もう一つは、新規取引先を増やすことです。当社では廃棄物削減に向けた提案型営業を行うことで新規取引先を開拓しており、これは企業側にもコスト削減のメリットをもたらします。「廃棄物処理に費用をかけたくないのは理解できますが、廃棄物処理費用の安さだけを重視すると悪質業者と気付かずに廃棄物を預けてしまい、不法投棄等の問題が起きる可能性もあります。取引先に廃棄物排出量自体の削減を提案することで、取引先のメリットと健全な廃棄物処理、環境保護や収益性の確保を両立しているのです。」
と古矢社長はおっしゃいます。
搬入された
ガラスビンなど混ざっている金属等を
人の手で取り除く数回に分けて
機械で粉砕粉砕されたガラスは
大きさ別に排出
ガラスカレットの生産過程
おわりに
古矢社長は、会社を支えてくれる従業員を非常に大切にしていらっしゃいます。廃棄物の仕分け作業は重労働ですが、当社では正社員としての安定した雇用や福利厚生制度を提供し、従業員が安心して働ける環境を整えることで、地域社会に貢献しています。
適正なリサイクルや廃棄物処理は、環境保護にとって欠かせない事業です。その一方、一部の悪質業者のためにマイナスイメージを持つ方もいる現状を古矢社長は憂慮されており、経営上最も重視することの一つとして、「コンプライアンスの遵守」を挙げていらっしゃいます。

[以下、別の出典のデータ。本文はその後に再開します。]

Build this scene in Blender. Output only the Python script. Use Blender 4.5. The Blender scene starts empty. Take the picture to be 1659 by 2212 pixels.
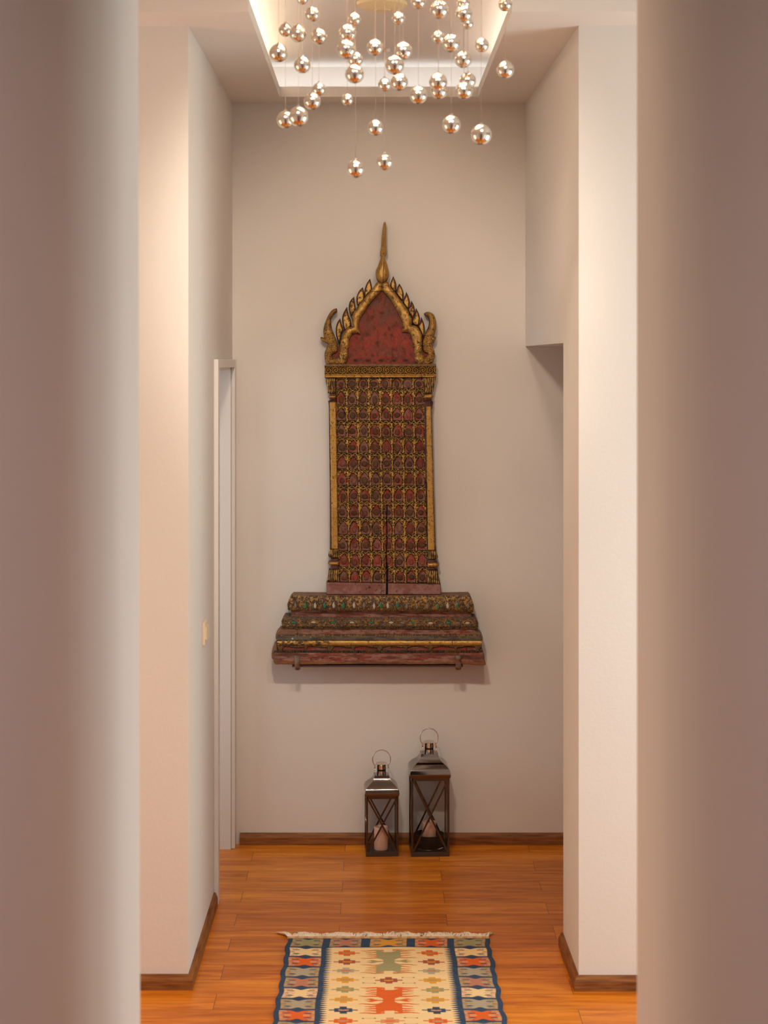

一企業としてクリーンな経営を行うだけでなく、業界の規範として業界全体の底上げを図ろうとする古矢社長の姿勢からは、廃棄物処理業に対する誇りと責任感を感じました。その高い規範意識が、地域社会の信頼を生み、会社の発展につながっているのだと思います。
今後のますますの発展をお祈り申し上げます。